How to build a pillar planter
A stone planter can add a decorative element to your garden while providing another opportunity for plants. Consider building a pillar planter using precast concrete retaining wall blocks. Here’s a simplified guide to creating a 32-inch square, four-foot high planter:
- Excavate a foot of soil, then add 6 inches of tamped crushed stone; top with 1/2 inch of sand.
- Lay your first course, alternating 16- and 8-inch-long blocks to create the pattern shown here; level it.
- Apply concrete adhesive along the tops of the blocks, then start the second course, offsetting joints with large and small blocks as needed. Top with adhesive — and so on, for a total of eight courses.
- On the ninth row, knock 3 inches off the inside of each 12-inch-deep block to make room for a 3 1/2-gallon plastic bucket to sit on the rim of the void in the column’s center.
- Lay and glue two courses of thinner, 14-inch-long capstones, cutting 3 inches off the depth of the last course; line up the inside edges of all three top rows for a stepped cap. Drill drainage holes in the bucket; drop it in. Fill with soil and flowers.
Tie the house into the garden
Create a seamless transition between your home and garden by repeating design elements. For example, use the same hardware style on your front door as on your garden gate. Paint garden structures the same color as your door for a cohesive look.
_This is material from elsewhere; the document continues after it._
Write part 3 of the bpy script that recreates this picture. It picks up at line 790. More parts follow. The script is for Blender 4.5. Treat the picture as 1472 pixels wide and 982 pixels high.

Expand your entrance area with a larger bluestone pad, providing space for potted plants. This creates a welcoming approach to your home and visually connects it to the surrounding landscape. Complement your garden’s theme with patio furniture in similar colors and materials to create a unified look.
Illuminate the evening
Proper lighting can transform your small yard after dark. Choose fixtures that complement your home’s architectural style. For a Tudor Revival cottage, consider bronze light fixtures with amber glass shades and warm-colored bulbs. Place lights strategically to highlight key features of your garden, such as ornamental trees or climbing roses.
Well-placed lighting not only enhances the beauty of your garden but also extends the time you can enjoy your outdoor space. Path lights, uplights, and string lights are all excellent choices for creating a warm and inviting ambiance.
Create ambience
Thoughtful lighting placement can create a warm and inviting atmosphere in your garden. Consider placing lights near seating areas or along pathways to extend the usability of your outdoor space into the evening hours. Soft, indirect lighting can also accentuate the texture of plants and create interesting shadows. Outdoor lanterns and fairy lights are perfect for adding a cozy touch to garden parties or quiet nights outside.
Customize the details
Small details can make a big impact in a compact garden. Choose materials that weather well, such as cedar for trellises and other garden structures. Allow these elements to age naturally for a low-maintenance, timeless appearance. Think about incorporating water features or artistic sculptures to add personality and a focal point to your garden.